Brands can have too much data on customers meaning the marketing message goes beyond personalised and moves in the realms of downright creepy. And when that happens, they’ll fast reach for the adblockers.
This is the view of Teradata’s John Timmerman who was speaking at yesterday’s ONE Marketing Connect conference in Sydney and goes by the rather highfalutin title of global industry evangelist.
Interestingly, Timmerman quoted Teradata’s internal research that found 86 per cent of consumers felt that brands captured too much personal information about them. However, 85 per cent were happy if the information got them better service or product recommendations.
“Never flaunt what you’ve captured about me to me. (When brands) wave the stuff that we know about you in your face and that’s when it gets creepy,” Timmerman said.
“It’s things like EDMS; do you want your first name used in a communication? Sure it is, but if I contextualise the message and be responsive that fits you where you are right now you’re going to feel ‘this message resonates with me’. Perfect timing, perfect channel, great!
“But if you start using people’s ages or the names of their children – it doesn’t mean that I don’t know it – I’m just not inclined to overly personalise the message, and it’s the balancing act that you really have to find and if I showed (a customer) all the things I know about you, that I captured about you, that’s the wrong way to go about it,” he said.

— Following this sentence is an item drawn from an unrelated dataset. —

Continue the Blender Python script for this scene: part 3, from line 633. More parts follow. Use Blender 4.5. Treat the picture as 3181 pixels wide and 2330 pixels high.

Timmerman agreed that when the messaging went too far the customer would fast reach for the adblocking software and all of the marketers hard work would come unstuck.
“People are blocking inconsistent messages and poorly targeted messages. So long as your message resonates then they (customers) won’t block those,” he added.
“It becomes permission-based marketing. I cannot market to you and unless you allow me to. A brand needs to ask permission to market to a customer and as long as they’re doing the right things I’ll receive their communications.
“But if it’s just retargeting, something is just following me around all these different websites, that’s when it gets weird, that’s when it bothers me and that’s when I’ll put up the defences, the ad blockers,” he said.